Comme à son habitude, le parti démocratique gabonais (PDG, au pouvoir) a choisi de désactiver la légitimité électorale de son candidat au profit d’une légitimité de type bureaucratique et technocratique. C’est son choix, et je le respecte d’autant plus que je ne suis pas membre de cette formation. Mais, en tant que citoyen attaché au suffrage universel comme moyen légitime du choix des dirigeants des partis politiques, je le dénonce.

Quant à l’opposition gabonaise, en manque, comme toujours, de stratégie unitaire en raison de sa panne d’idées et d’un réel manque de travail politique, elle n’est désormais rien d’autre qu’une pâlichonne organisation, introuvable et sans poids, qui ne fait que sauver les vagues faux-semblants démocratiques du régime. Avec le retour en son sein des transhumants et nomades politiques de la majorité présidentielle, dont les représentants les plus influents par le passé ont été Paul Mba Abessole et Pierre Claver Maganga Moussavou, il lui sera vraisemblablement demandé de voter dans la ligne du PDG. Faute de quoi, de vrais-faux opposants se chargeront de brouiller le jeu des élections, comme ils en ont pris l’habitude depuis 1990.

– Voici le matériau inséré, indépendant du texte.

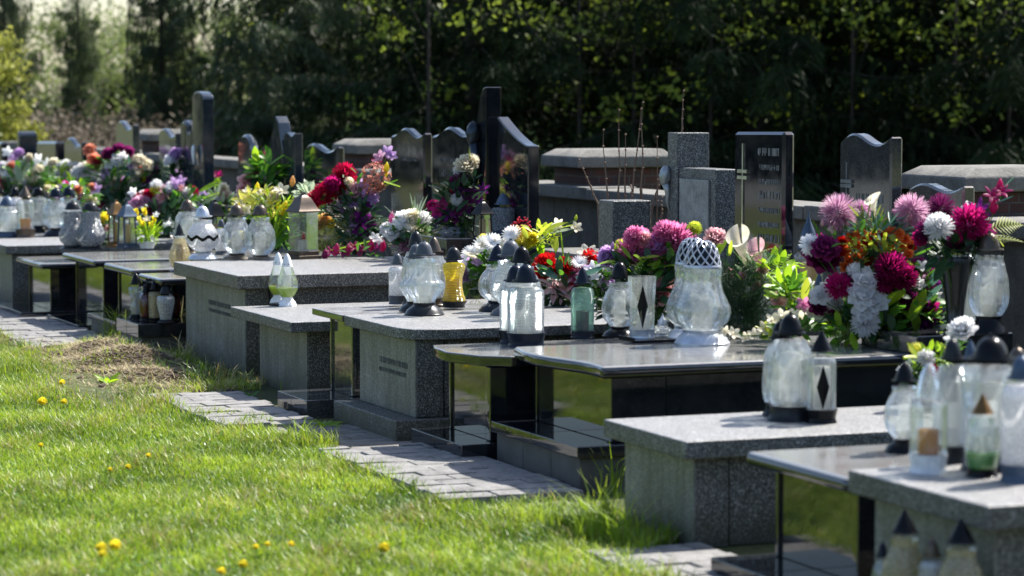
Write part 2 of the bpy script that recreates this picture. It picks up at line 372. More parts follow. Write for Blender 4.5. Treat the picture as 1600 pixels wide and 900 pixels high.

Cela étant, le principe du vote « anti-Ali Bongo » est, à mon avis, assez régressif et révélateur d’une crise des valeurs morales. Selon moi, le « tout sauf Ali Bongo » (TSAB) émane d’un anti-­bongoïsme obsessionnel qui renvoie au degré zéro de la politique. Le véritable défi à relever tient plutôt à la recomposition quasi complète de notre appareil démocratique avant qu’il ne soit vraiment trop tard. Le système Bongo a vécu. N’en reste plus qu’une parodie déplaisante de l’expression populaire qu’il prétendait incarner à l’ère du parti unique et du « Renouveau démocratique ». Il y a urgence à refonder la démocratie gabonaise. D’autant que, face à l’impasse politique dans laquelle nous sommes aujourd’hui fourvoyés, et si l’on en juge par la tournure de plus en plus dramatique de la conjoncture économique, on peut légitimement craindre que les choses se dénouent bien loin des isoloirs.